Soob

Politics, Foreign Policy, Current Events and Occasional Outbursts Lacking Couth

Thursday, March 20, 2008

Beyond the Barrel of a Gun

NYTimes article that's very relevant to Munz's recent post and ensuing discussion. A snippet:

Terrorists hold little or no terrain, except on the Web. “Al Qaeda and other terrorists’ center of gravity lies in the information domain, and it is there that we must engage it,” said Dell L. Dailey, the State Department’s counterterrorism chief.

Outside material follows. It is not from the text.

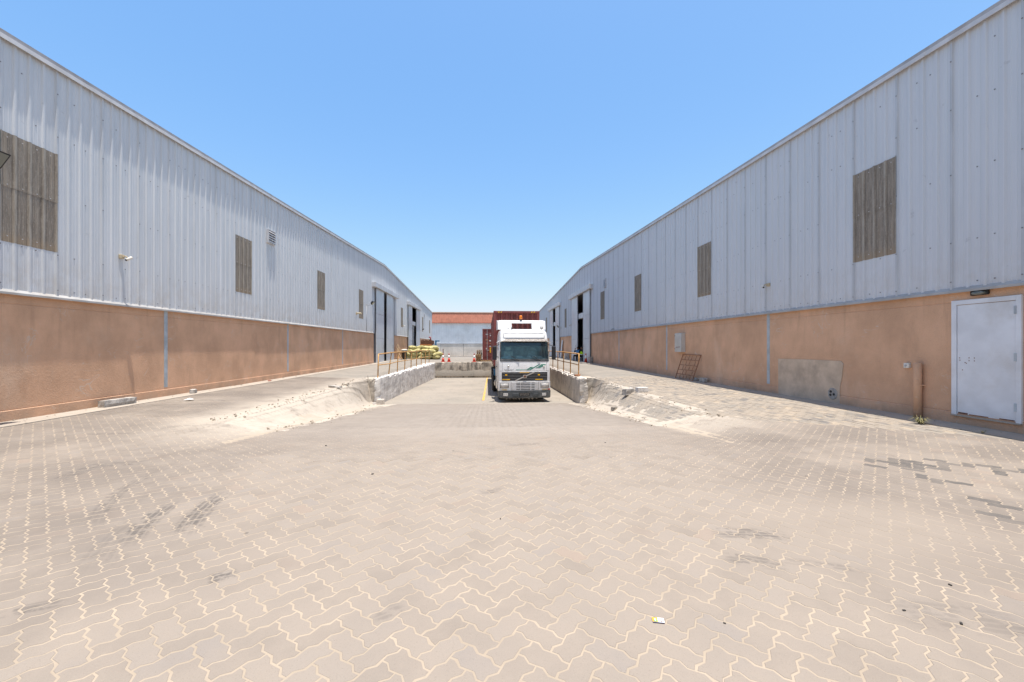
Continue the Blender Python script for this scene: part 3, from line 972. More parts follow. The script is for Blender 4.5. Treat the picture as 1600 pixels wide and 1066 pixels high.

Some of the government’s most secretive counterterrorism efforts involve disrupting terrorists’ cyberoperations. In Iraq, Afghanistan and Pakistan, specially trained teams have recovered computer hard drives used by terrorists and are turning the terrorists’ tools against them.

Addendum:

Via Dancho Danchev: A plethora of information on the subject of Cyber Jihadists, specifically an analysis of the conflicting interests brought about when dealing with their online collectives (websites, forums, etc.) Including a smart look at three possible scenarios; shutting them down, censoring them or utilizing them as an unwitting tool for intelligence through monitoring. Even more pertinent to the above mentioned post and commentary. It also includes a lengthy list of Danchev's previous posts on the relationship between terror networks and the internet.

5 comments:

G said...

hey soob, also check out dancho danchev's blog here: http://ddanchev.blogspot.com/2008/03/terror-on-internet-conflict-of-interest.html

I missed this, he posted it a few days back. Brilliant analysis at a technical level of what happens when terrorist websites get shut down. you can add it to this post if you wanted too.

Jay@Soob said...

I really should make it a point to read him daily. Great resource and perfectly timed given the discourse below. I've added to the original post.

Cannoneer No. 4 said...

From Dancho:

Now, picture the situation where an intelligence agency is shutting down cyber jihadist sites on a large scale not believing in the value that the intelligence data they they could provide, another one given a mandate to censor cyber jihadist communities compiling reports stating that someone's shutting them down before they could even censor them, and a third one who would have to again play cat and mouse game the locate them once they've shut down by the first intel agency already. Ironic or not, different mandates and empowerment is where the contradiction begins.

IO fratricide amongst disparate OGA's either gets tolerated and worked around or it gets deconflicted. They would likely either tolerate or attempt to deconflict with Irregulars in much the same way.

Cannoneer No. 4 said...

Now picture a situation in which an anti-Islamist virtual militia is leaving comments all over the dextrosphere begging people not to mess with [insert target jihadi website here]. The comments don't explain why this site should be left alone, but passionately pleads for patriot forebearance while hinting that patience will be well rewarded.

Make 'em so paranoid they shut themselves down.

G said...

cannonneer that'd be a good strategy. Imagine sites that are hard to get down, that'd be open to propaganda where the site could be considered a honeypot or OGA front and the jihadis would stay away from it.